** DATA EXCERPT **
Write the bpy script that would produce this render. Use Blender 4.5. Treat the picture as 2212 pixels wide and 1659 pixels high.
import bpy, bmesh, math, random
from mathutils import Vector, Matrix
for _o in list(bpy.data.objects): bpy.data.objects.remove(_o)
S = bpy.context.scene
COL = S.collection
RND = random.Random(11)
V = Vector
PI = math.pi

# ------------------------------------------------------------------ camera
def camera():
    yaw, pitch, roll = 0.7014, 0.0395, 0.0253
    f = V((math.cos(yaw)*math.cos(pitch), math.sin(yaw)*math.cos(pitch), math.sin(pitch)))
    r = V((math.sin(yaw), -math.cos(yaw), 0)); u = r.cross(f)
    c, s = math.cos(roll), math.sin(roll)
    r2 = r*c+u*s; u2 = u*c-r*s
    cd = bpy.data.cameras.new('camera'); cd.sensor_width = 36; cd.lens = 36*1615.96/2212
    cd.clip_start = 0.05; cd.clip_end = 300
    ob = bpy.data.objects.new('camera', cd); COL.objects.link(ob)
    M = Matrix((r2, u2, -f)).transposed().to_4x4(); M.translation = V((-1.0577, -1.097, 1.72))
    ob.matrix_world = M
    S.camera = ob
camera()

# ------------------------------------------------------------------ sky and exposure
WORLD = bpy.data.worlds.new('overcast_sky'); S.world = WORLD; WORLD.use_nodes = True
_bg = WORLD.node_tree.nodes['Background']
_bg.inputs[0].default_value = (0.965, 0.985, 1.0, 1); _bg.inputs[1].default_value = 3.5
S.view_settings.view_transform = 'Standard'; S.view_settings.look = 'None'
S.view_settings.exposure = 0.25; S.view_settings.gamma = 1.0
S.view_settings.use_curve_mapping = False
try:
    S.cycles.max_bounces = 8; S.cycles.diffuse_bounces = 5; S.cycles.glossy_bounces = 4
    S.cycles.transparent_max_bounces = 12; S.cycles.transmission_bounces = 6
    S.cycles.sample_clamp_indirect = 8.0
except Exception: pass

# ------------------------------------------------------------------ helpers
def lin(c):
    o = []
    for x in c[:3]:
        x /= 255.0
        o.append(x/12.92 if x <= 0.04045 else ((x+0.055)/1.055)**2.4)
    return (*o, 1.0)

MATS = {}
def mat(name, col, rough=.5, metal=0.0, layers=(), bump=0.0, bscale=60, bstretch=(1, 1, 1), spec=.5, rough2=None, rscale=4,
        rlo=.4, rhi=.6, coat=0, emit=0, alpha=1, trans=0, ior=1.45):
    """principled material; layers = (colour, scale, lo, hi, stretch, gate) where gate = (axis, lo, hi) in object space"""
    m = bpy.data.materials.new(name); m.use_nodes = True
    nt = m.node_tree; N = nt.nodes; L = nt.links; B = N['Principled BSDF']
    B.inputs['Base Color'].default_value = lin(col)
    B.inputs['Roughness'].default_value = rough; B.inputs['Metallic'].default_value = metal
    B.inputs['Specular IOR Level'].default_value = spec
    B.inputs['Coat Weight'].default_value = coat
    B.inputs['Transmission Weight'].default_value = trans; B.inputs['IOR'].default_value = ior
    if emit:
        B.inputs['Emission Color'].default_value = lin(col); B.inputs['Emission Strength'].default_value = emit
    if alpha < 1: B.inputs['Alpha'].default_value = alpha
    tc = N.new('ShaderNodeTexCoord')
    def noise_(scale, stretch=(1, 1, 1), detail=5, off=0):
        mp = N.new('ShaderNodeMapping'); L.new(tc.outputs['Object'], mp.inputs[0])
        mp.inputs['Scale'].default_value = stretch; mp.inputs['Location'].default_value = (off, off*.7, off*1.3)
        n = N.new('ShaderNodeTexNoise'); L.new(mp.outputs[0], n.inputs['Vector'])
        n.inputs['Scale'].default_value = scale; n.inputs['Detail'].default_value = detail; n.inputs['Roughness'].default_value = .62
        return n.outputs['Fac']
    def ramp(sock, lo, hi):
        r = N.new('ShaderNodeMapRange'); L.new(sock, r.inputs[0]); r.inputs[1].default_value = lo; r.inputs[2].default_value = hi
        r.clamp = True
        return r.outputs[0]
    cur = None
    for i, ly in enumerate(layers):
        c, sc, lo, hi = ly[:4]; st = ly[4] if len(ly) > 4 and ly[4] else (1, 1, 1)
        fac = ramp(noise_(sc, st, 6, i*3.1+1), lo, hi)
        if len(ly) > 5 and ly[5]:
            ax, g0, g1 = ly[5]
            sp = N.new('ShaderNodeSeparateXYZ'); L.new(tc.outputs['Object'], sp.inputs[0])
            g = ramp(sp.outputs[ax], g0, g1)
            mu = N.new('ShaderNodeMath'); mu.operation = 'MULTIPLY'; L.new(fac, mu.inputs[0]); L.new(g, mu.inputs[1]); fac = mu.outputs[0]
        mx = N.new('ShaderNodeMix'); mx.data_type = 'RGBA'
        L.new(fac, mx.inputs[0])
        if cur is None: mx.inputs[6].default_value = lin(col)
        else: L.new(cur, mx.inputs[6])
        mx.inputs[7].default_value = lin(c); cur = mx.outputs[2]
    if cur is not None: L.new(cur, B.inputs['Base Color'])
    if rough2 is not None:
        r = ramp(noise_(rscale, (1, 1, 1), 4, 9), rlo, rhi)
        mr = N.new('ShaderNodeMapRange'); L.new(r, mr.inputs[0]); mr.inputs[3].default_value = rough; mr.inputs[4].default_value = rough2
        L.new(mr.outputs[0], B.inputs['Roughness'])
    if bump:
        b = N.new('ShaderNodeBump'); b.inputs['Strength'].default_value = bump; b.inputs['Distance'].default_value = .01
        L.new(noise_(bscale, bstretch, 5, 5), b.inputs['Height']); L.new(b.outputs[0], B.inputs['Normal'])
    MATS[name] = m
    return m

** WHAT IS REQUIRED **
In the listing above, reproduce the first line and each one after it through the line that contains "PI = math.pi".

** ANSWER FOR THE TASK **
Write the bpy script that would produce this render. Use Blender 4.5. Treat the picture as 2212 pixels wide and 1659 pixels high.
import bpy, bmesh, math, random
from mathutils import Vector, Matrix
for _o in list(bpy.data.objects): bpy.data.objects.remove(_o)
S = bpy.context.scene
COL = S.collection
RND = random.Random(11)
V = Vector
PI = math.pi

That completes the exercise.